Nous avons présenté à toute l’entreprise un plan stratégique à horizon 2027 visant à doubler le nombre d’innovations issues de nos ateliers. Le premier axe de notre plan stratégique, c’est de répondre aux besoins des clients et, finalement, c’est cette pluralité d’attentes qui nous amène à avoir une approche très large. 
Ce plan représente globalement 200 M€ d’investissements sur trois ans. Outre une grande partie production, il intègre un renouvellement complet de notre flotte de véhicules et aussi des améliorations au niveau des systèmes d’information. Ce plan stratégique comporte trois axes. 1- Répondre aux attentes de nos clients. 2- Être encore meilleur dans notre exécution au quotidien. 3- Accompagner la réussite de nos collaborateurs. 
 

La situation reste-t-elle tendue en matière de ressources humaines ?
Rémi Thomas

Aujourd’hui, la question des talents demeure au cœur de toutes les discussions. Au national, ce sont les postes de maintenance qui sont les plus recherchés. Il y a quelques bassins sur lesquels nous avons des enjeux forts, sur des postes de préparateurs, même si aujourd’hui nous avons moins de soucis. Globalement, nous sommes salués pour le travail qui a été fait pour garder nos équipes engagées.

À quoi cela tient-il ?
Rémi Thomas

J’insiste beaucoup sur le management. Pour moi, le manager est la personne qui peut faire une grosse différence. Nous aidons bien sûr nos équipes à travailler dans les meilleures conditions, mais lorsque l’on a des managers qui ont valeur d’exemples, qui donnent du sens, qui sont humains, cela pèse pour beaucoup.
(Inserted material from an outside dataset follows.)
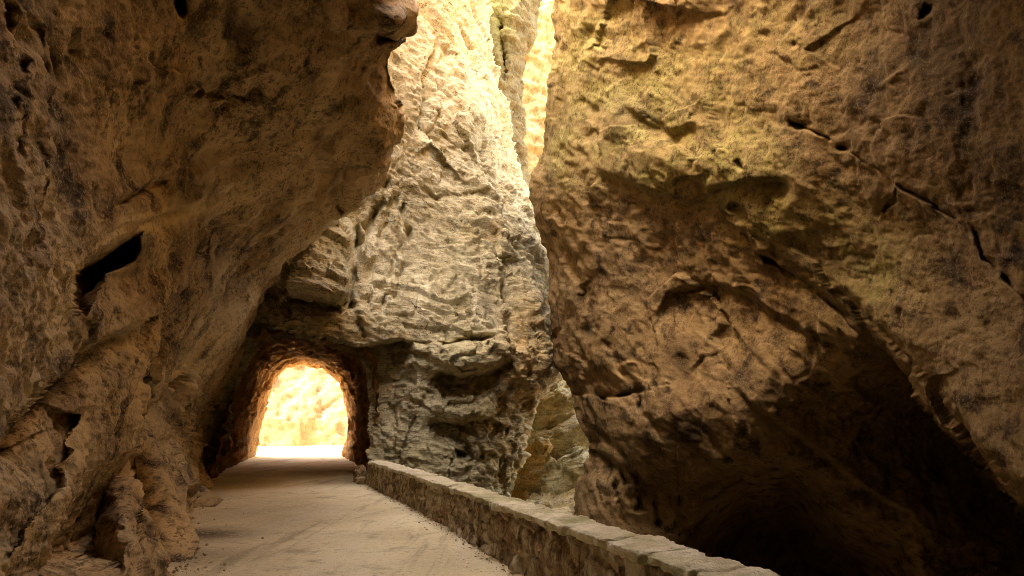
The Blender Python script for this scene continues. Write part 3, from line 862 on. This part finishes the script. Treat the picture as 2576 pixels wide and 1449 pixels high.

Quels sont les autres dossiers qui vous occupent ?
Rémi Thomas

Nous restons mobilisés sur l’avancée du digital qui est un axe majeur de progrès. Le site d’e-commerce est pour nous un outil complémentaire des chefs de secteur et des télévendeurs. Beaucoup d’efforts sont réalisés en matière de simplification d’utilisation et en termes de fonctionnalité. Si un produit est indisponible, le site propose en 2 secondes, via l’intelligence artificielle, un produit de substitution équivalent. Avec également une dimension prix, en offrant 100 € de remise tous les 3 000 € d’achats.
Nous travaillons également sur l’uniformisation de la façon de travailler avec la standardisation de nos modes opératoires.
Enfin, depuis octobre, nous avons mis en place une nouvelle organisation afin de remettre notre plus bas niveau de décision au plus près du client. Nous avons mis en place 6 régions en France avec 6 directeurs qui ont la responsabilité, à la fois, des structures commerciales et logistiques. Cela leur permet d’avoir une proximité et une capacité de réactivité beaucoup plus fortes pour apporter des réponses, sans avoir besoin de reporter à plusieurs niveaux hiérarchiques. Il y a un impact évident, on sent qu’il y a une proximité qui change, tant avec les équipes qu’avec les clients.